Gonzague de Reynold


Gonzague de Reynold was a Swiss writer, historian, and right-wing political activist.
Over the course of his six-decade career, he wrote more than thirty books outlining his traditionalist Catholic and Swiss nationalist worldview.
De Reynold won the Schiller Prize in 1955, and was nominated for the Nobel Prize in Literature six times.
With René de Weck and Léon Savary, he formed the troika of Fribourg writers of the early twentieth century.

Life

A member of the minor Fribourgeois nobility, de Reynold was born at his family's sixteenth-century chateau in Cressier. He studied at Collège Saint-Michel, the Sorbonne, and the Institut Catholique de Paris before returning to Switzerland to teach philosophy and French literature at the University of Bern and the University of Fribourg.
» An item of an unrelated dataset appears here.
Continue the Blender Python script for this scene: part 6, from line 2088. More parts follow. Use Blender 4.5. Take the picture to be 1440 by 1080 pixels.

His work was part of the literature event in the art competition at the 1924 Summer Olympics.
Consistently "sceptical of liberal democracy and scathing about modernity in all its forms", de Reynold devoted his life to the promotion of Swiss nationalist and right-wing, traditionalist Catholic causes. In letters, he described longtime Portuguese dictator António de Oliveira Salazar as a friend and paid a personal visit to Benito Mussolini in 1933.
Although mostly active in Swiss affairs, in de Reynold's view his Fribourgeois, Swiss, Catholic, and European identities were inextricably linked, and he devoted two decades of his career to international affairs in service of this belief. He served as the Swiss delegate to and rapporteur of the International Committee on Intellectual Cooperation, a body of the League of Nations and precursor to UNESCO, from its inception in 1922 to its demise in 1939. Along with other prominent Catholics at the League, including Oskar Halecki and Secretaries-General Eric Drummond and Joseph Avenol, de Reynold used his position to promote the interests and values of the Holy See and the Catholic Church, in opposition to the more prevalent secular tendencies within the international organisation.